— BEGIN Task data —

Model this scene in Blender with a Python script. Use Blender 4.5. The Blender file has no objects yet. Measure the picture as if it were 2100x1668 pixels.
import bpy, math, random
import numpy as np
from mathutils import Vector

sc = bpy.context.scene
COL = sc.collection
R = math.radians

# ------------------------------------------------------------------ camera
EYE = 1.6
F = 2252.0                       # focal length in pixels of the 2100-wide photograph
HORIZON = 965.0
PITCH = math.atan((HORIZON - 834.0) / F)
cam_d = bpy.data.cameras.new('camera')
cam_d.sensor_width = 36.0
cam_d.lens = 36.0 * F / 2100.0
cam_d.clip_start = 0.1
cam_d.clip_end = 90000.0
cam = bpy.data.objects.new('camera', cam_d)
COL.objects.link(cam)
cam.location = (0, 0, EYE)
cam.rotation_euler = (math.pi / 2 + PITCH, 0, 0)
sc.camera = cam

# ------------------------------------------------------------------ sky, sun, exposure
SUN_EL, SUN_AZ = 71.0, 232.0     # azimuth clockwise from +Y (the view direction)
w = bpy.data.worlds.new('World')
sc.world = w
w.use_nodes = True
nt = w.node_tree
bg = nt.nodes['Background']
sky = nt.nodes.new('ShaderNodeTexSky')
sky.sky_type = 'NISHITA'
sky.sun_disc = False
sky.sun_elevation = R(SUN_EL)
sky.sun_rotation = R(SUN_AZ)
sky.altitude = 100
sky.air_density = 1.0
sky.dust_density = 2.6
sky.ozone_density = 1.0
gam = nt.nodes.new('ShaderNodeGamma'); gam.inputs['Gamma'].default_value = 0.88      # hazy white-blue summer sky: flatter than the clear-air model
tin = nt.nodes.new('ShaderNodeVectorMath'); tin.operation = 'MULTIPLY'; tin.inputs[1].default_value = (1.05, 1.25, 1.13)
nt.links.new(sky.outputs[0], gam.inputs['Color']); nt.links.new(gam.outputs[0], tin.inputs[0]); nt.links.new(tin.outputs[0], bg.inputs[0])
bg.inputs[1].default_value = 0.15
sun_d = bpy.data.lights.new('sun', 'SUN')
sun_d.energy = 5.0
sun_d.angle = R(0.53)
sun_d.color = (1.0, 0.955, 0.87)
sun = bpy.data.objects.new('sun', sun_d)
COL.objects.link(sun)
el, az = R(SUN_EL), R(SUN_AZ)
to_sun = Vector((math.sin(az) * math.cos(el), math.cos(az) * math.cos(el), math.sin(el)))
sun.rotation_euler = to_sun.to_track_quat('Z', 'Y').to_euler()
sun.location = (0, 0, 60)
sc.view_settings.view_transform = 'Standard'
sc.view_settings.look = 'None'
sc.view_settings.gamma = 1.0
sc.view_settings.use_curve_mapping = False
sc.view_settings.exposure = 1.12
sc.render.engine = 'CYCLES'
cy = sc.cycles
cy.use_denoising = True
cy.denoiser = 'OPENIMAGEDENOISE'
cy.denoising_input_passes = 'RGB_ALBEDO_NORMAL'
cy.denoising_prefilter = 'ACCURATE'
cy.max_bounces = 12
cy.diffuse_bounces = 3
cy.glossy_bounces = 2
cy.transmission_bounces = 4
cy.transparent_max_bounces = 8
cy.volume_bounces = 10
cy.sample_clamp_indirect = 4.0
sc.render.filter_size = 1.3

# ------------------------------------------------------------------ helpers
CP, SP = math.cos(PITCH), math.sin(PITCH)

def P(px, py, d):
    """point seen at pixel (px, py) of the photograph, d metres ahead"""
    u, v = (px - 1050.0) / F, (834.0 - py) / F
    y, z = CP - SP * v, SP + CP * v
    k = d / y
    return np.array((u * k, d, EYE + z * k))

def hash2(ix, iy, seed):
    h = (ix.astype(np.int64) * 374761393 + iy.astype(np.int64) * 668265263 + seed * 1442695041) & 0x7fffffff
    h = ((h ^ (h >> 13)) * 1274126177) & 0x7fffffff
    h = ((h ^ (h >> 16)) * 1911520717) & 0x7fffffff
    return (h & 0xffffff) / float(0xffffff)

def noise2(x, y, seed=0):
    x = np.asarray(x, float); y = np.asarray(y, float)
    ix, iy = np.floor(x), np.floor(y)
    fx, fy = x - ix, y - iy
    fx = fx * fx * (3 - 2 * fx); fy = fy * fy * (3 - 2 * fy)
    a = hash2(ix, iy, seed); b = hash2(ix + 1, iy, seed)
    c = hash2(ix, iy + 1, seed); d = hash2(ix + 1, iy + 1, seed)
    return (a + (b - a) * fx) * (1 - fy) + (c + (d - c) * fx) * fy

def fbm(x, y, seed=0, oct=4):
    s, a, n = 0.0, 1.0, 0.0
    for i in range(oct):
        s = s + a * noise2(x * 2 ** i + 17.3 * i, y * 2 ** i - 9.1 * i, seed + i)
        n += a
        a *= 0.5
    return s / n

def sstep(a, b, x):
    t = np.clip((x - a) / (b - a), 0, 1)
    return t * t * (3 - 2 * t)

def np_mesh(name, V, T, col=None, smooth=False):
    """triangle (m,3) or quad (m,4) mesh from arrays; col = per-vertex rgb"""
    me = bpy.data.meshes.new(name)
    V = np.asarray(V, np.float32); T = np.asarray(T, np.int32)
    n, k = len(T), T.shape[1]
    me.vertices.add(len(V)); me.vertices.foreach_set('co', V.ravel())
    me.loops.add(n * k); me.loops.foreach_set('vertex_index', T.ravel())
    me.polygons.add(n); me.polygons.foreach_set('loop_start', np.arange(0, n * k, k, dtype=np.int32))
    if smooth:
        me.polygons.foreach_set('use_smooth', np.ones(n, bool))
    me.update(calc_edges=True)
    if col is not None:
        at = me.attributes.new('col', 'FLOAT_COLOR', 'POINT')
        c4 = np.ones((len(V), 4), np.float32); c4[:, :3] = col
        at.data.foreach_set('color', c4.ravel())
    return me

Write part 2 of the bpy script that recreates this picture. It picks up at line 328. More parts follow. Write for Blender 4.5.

— END Task data —

**Problem description**. Quote every line from the beginning of the entries up to and including the line that contains "R = math.radians".

**The answer**.
Model this scene in Blender with a Python script. Use Blender 4.5. The Blender file has no objects yet. Measure the picture as if it were 2100x1668 pixels.
import bpy, math, random
import numpy as np
from mathutils import Vector

sc = bpy.context.scene
COL = sc.collection
R = math.radians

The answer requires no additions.